My Weight Loss Coach might be looked at as a bit of a gimmick, and in some ways it certainly is. There's no doubt that a change in diet and exercise is going to make you lose weight -- I just recently finished the Wii Fit Challenge on our IGN blogs, and using Wii Fit and changing my diet up scored me 20 lbs of lost weight, so a lifestyle change done right will in fact impact you pretty quickly. Rather than going the scale/monitoring route, Ubisoft's pedometer instead tracks your level of fitness when away from the DS. For $39.99 (a bit steep) you get the game, and the step counter, which will plug into a DS or DS Lite, and is an integral part of the game.
The experience is very similar to My Word Coach, with a cute little note pad avatar speaking to you and hopping all around the screen. The graphical presentation is simple, but clean, and the interface is easy to use and very inviting; perfect for the casual DS user. There's nothing mind-blowing in the graphical department, but the animation has a nice hand-drawn look to it, and it's all very simple and fluid.
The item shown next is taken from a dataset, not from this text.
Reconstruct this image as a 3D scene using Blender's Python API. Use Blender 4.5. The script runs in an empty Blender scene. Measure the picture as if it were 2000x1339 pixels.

As for the actual "game" itself, there isn't much outside of monitoring and educating the player; which of course is the reason to pick it up in the first place. Don't expect a whole mountain of mini-games or deep, "game-like" replay value, because it isn't there. Instead, you'll get daily challenges from the game which tell you to eat the right foods or do an exercise or two, and you can pick specifically which challenges you want to complete. Finish them in a matter of minutes or over the course of a 24 hour period, and you'll progress the program a bit further.
What the game doesn't have, however, is a great way to really monitor your progress outside of the pedometer itself. It'll require you to walk a certain distance, and of course it can check that, since the step counter interacts with the system, but all weight loss and personal info comes from you, so if you don't have a scale handy (and you won't; you'll be on the go, with your DS) you won't have the info it'll ask for on hand. With something like Wii Fit -- a more serious exercise experience, obviously -- the game can track and give you feedback on your actual exercise. My Weight Loss Coach feels like a nice addition to something like that, but it won't be enough in and of itself. The most you'll get here is a request to do a few dozen jumping jacks, or walk up a couple flights of stairs on your way to work/school the next day. If you say you did them, the game takes your word for it, and pats you on the back.
If you do commit to working with the program as intended, it'll of course help you get on your way to a healthier life, but it's still pretty basic stuff. Like Wii Fit, this isn't some magical substitute for a stronger, guided workout, but it will have some basic tools and educational software that help you get in the right mindset. Mini-games (if you can even call them that) come in the form of personality tests, trivia, and iconic "which food doesn't belong" tests, but even that can get people thinking about fats, vitamins, calorie intake, and the like. It's just one part of it all, but in that sense the game works for what it is. Things like the monitoring software for weight and BMI (body mass index), however, feel useless to me, as you're going to need additional equipment to do it, so the game itself isn't much more than a glorified stat tracker. Everyone has a scale, but if you're a Nintendo fan, Wii Fit is the better workout software hands-down. Of course, you'll pay for it too, at $250 for a Wii, and another $80 for Wii Fit.